Main Article Content
Abstract
The thrust of this study was to analysed the existing relationship between the manufacturing sector and economic growth in Nigeria between the period, 1990 to 2023. Specifically, the study quantified the contribution of manufacturing output to economic growth in Nigeria; the effect of food, beverages, and tobacco on economic growth in Nigeria; and the effect of textile, apparel and footwear output on economic growth in Nigeria. The findings demonstrate that manufacturing sector output positively impacts economic growth in Nigeria both in the short run and long run, with statistical significance evident mostly in the short run. From the food, beverages, and tobacco equation, it was found that; in the long run, Food, Beverages, and Tobacco output has a positive but non-statistically significant relationship with economic growth in Nigeria. In the short run, the current period of food, beverages, and tobacco output revealed a positive and statistically significant impact on economic growth in Nigeria.
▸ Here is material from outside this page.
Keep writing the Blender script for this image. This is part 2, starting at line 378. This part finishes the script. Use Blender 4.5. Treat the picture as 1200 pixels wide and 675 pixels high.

From the Textile, Apparel, and Footwear equation, it was found that, in the long run, Textile, Apparel, and Footwear output has a positive and statistically significant relationship with economic growth in Nigeria. 'In the short run, textile, apparel, and footwear, revealed a positive non statistically significant impact on economic growth. It’s recommended that the Nigerian government support and Invest in the Manufacturing Sector. Increased investments in the production of garments, such as shirts, pants, and dresses from fabrics like cotton and silk, should be encouraged to drive sustained economic growth in the country.